**Aim of the task:**
Starting at the first line of the entries, extract each line up to and including the one that contains "PI = math.pi", but leave out the pictures.

··· Records shown

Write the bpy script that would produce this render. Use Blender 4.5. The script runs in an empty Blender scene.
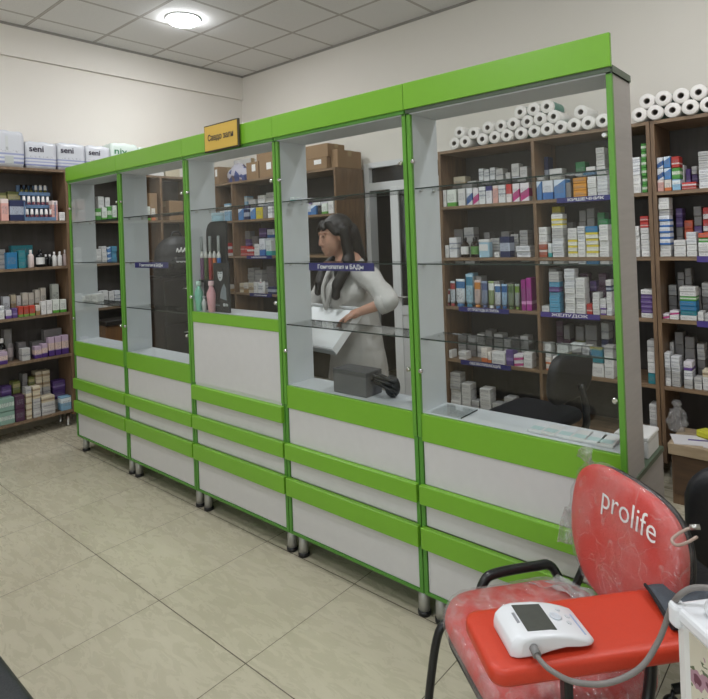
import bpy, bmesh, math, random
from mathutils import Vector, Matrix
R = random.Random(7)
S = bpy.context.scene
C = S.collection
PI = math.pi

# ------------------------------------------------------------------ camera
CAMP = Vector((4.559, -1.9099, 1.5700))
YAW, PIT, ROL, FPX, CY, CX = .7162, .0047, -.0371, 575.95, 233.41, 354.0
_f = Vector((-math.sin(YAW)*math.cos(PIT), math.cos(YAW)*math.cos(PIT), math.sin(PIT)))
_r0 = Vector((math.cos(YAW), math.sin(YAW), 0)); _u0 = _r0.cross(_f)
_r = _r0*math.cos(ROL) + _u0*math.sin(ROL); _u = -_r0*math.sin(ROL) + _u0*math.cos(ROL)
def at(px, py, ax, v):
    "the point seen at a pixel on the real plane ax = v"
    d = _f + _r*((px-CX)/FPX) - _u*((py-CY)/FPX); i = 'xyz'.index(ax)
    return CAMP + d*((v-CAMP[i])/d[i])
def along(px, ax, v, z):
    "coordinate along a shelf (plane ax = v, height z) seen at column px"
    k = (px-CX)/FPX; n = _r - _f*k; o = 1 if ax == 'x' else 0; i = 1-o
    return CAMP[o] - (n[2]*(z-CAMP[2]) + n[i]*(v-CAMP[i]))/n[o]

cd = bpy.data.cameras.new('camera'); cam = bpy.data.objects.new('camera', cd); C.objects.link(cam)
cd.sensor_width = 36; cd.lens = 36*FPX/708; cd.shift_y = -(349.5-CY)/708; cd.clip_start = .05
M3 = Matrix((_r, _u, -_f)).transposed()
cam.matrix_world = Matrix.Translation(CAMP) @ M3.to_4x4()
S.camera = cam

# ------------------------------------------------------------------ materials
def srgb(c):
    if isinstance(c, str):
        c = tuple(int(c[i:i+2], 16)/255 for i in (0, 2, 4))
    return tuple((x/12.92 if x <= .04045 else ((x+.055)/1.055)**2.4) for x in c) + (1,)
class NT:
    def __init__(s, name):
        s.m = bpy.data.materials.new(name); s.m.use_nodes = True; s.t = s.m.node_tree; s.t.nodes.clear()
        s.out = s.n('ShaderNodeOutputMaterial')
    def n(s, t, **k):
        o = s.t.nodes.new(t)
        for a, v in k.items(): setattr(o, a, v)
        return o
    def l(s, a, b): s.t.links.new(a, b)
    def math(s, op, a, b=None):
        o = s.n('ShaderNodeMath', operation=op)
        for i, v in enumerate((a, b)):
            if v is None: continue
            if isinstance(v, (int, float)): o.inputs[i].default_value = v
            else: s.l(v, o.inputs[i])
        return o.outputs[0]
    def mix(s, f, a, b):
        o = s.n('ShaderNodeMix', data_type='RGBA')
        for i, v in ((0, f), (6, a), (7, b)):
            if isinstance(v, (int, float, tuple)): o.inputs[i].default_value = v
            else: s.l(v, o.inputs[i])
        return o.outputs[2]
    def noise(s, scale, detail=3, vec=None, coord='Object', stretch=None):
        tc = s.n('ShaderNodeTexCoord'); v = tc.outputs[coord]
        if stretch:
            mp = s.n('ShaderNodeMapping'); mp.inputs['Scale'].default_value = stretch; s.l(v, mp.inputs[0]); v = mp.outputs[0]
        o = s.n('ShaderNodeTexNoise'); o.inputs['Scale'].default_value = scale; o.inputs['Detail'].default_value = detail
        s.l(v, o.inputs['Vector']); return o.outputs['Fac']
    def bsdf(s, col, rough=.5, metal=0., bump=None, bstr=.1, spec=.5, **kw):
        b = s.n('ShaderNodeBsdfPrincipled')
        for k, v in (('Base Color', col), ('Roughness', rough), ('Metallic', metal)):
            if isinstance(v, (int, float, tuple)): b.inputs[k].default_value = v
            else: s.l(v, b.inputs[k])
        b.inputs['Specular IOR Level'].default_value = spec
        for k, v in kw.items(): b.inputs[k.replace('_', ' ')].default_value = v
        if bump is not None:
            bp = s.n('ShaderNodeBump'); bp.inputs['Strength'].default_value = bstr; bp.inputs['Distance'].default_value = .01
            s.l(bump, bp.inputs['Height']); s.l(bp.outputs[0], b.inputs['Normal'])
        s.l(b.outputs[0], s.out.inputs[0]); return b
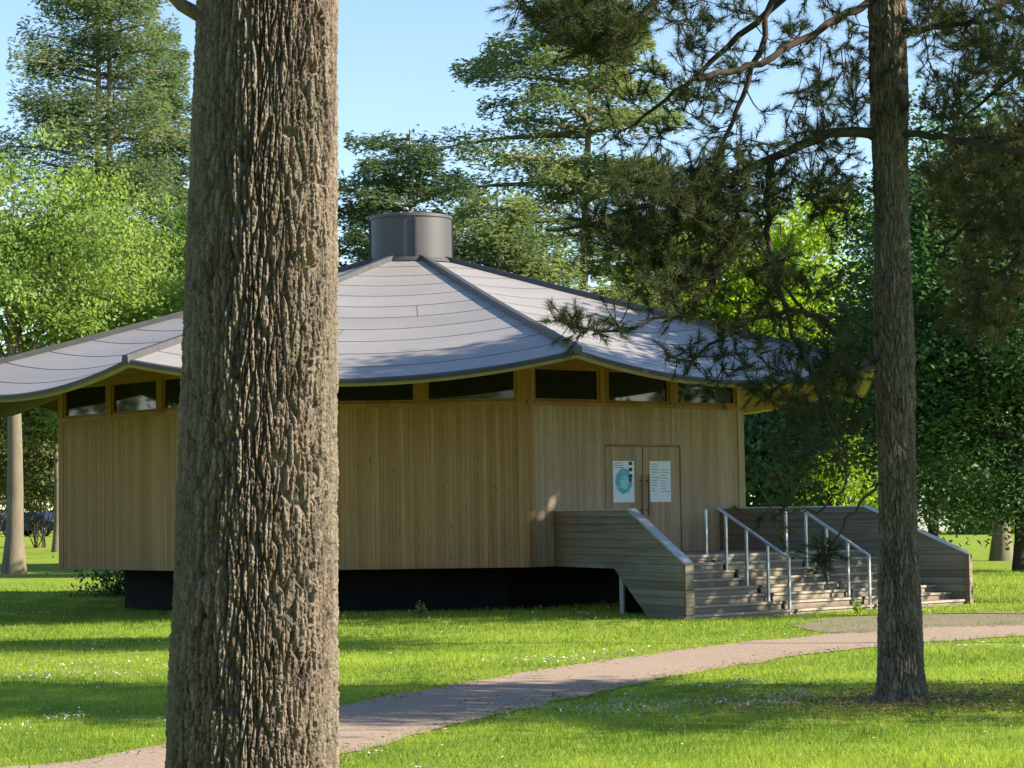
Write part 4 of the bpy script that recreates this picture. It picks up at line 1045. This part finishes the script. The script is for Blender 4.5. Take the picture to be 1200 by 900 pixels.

······

**The solution:**
Write the bpy script that would produce this render. Use Blender 4.5. The script runs in an empty Blender scene.
import bpy, bmesh, math, random
from mathutils import Vector, Matrix
R = random.Random(7)
S = bpy.context.scene
C = S.collection
PI = math.pi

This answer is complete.